DUBAI: As the UAE’s first meeting as host of the Kimberley Process (KP) went ahead without representatives from the KP’s Civil Society Coalition (CSC), KP Chair Ahmad Bin Sulayem had this to say to the group’s spokesman: “Get back to work.”
Bin Sulayem, executive chairman of Dubai Multi Commodities Centre (DMCC), said he “strongly refuted and rejected” allegations from the CSC, made up of 11 rights groups, about the UAE’s suitability to chair KP. It is the first Arab nation to chair the group, which aims to regulate the international diamond industry to keep so-called “blood diamonds” or “conflict diamonds” off the market.
In his opening comments to the KP Intersessional 2016, at Atlantis, Palm Jumeirah, he said the UAE had agreed to all conditions set by the World Diamond Council, acting as moderators between the CSC and the UAE, but that had not satisfied “self-appointed leader” of the CSC, Alan Martin.
“Mr Martin’s claimed that he is fully operational in his KP duties despite his absence here today,” Bin Sulayem said. “To me, an empty chair is not fully operational.”
He added, “I urge Mr Martin in the strongest possible terms to get back to work.”
He outlined promising negotiations with Venezuela and the Central African Republic to rejoin the KP group, noting that Venezuela, which left the organisation in 2008, had been unable to export any of its stock of diamonds.
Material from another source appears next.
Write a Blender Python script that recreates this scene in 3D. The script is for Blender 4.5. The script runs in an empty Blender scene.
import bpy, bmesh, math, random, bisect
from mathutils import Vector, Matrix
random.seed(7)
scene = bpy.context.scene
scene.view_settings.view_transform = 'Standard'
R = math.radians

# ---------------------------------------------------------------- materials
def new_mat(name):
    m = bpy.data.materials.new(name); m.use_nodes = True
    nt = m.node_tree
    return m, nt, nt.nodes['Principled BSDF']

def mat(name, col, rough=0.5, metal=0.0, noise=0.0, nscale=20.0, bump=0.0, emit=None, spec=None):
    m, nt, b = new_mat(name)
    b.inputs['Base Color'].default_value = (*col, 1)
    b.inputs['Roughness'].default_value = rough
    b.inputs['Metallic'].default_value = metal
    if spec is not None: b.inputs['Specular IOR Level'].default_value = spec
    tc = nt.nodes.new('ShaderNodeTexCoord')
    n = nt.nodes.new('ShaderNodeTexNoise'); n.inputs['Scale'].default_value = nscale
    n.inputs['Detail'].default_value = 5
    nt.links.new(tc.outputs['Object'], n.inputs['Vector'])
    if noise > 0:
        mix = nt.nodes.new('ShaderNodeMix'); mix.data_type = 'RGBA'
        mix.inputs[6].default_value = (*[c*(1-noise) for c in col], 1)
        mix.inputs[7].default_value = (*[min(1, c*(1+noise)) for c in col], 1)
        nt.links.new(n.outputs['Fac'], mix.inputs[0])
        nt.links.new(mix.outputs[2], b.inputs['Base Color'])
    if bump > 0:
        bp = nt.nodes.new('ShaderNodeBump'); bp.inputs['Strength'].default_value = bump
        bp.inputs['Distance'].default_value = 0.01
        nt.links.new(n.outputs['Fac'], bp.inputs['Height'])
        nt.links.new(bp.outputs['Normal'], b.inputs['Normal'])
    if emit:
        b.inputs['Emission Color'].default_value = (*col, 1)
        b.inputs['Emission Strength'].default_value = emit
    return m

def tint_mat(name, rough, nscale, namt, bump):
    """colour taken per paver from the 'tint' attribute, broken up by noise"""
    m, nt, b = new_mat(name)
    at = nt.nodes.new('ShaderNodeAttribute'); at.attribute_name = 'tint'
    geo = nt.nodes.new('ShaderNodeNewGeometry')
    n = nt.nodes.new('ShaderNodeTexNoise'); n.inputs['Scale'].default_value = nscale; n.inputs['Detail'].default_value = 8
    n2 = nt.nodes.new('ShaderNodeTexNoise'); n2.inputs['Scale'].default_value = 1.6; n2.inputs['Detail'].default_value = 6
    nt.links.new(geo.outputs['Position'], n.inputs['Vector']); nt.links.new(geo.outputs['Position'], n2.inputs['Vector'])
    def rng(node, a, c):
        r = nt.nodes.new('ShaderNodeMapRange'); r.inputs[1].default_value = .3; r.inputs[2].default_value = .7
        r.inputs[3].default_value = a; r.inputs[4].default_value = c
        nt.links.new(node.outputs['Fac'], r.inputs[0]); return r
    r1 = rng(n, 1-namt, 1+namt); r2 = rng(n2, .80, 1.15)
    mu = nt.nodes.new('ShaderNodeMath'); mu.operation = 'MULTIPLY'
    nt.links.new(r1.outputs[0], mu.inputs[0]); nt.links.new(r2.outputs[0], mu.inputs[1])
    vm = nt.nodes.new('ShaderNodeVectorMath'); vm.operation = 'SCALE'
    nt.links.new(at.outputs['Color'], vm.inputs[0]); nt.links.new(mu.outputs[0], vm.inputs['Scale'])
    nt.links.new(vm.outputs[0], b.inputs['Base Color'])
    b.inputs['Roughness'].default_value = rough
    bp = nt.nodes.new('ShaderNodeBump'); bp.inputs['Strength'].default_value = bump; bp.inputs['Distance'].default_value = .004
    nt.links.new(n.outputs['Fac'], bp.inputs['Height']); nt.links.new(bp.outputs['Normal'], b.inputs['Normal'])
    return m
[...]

He noted KP chairs had tried unsuccessfully to bring Venezuela back into the group, but he hoped that it could be achieved with the year of the UAE’s chair.
“I see two key tasks before us; addressing the true challenges of today to strengthen the KP and to set a path ensuring the Kimberley Process will meet the challenges of the future,” Bin Sulayem said. “We have a responsibility to the entire diamond supply chain and its stakeholders to approach the most challenging questions and through consensus, power forward important, much needed change.”
Earlier, UAE Minister of Economy Sultan Bin Saeed Al Mansouri outlined the importance of the diamond trade to the UAE.
“Dubai and DMCC are vital centres in the UAE’s trade economy with commodities such as gold and diamonds featuring at the top of our list of contributors to GDP,” he said. “And this is one of the principle reasons why the trade in diamonds, and our chairmanship of the Kimberley Process, are so important to us as a nation.”
He added: “Last year, even though prices of diamonds faced challenging market conditions, The UAE imported $12.4 billion worth of rough diamonds and re-exported $13.2 billion worth, giving the UAE rough diamond trade a total value of $25.6 billion in 2015,” he said.
Valuation issues
Kimberley Process chair Ahmed Bin Sulayem said the valuation of rough-shaped diamonds remained a concern for the group, but it was beginning to work with industry leaders and the Organisation for Economic Cooperation and Development (OECD) to resolve it.
“Rough diamond valuation is a challenge that is not limited to one country, one diamond centre, or the Kimberley Process — it is a critical challenge for the entire diamond industry,” he said. “In particular, it is a top priority for the diamond exporting countries in Africa, which are looking to get the best value from their mineral resource wealth.”
A diamond expert at the conference, currently preparing her PHD thesis on the diamond trade, explained there were two main problems for valuations: ensuring a fair price for small-scale, artisan diamond miners, and standardising the valuation process.
The expert, who declined to be named, said De Beers alone had 17,000 grades for diamonds, and each miner and dealer had its own methods.
A standard valuation process would help ensure the provenance of a diamond, she said, boosting the Kimberley Process’s efforts to keep blood diamonds off the market, but protocols for dealing with rough-shaped diamonds would be even harder.
She said the number of cut diamonds produced from a rough-shaped stone could depend on the skill of the cutter, and an error in cutting could destroy a high-tension stone, both of which made it difficult to track a cut stone’s provenance.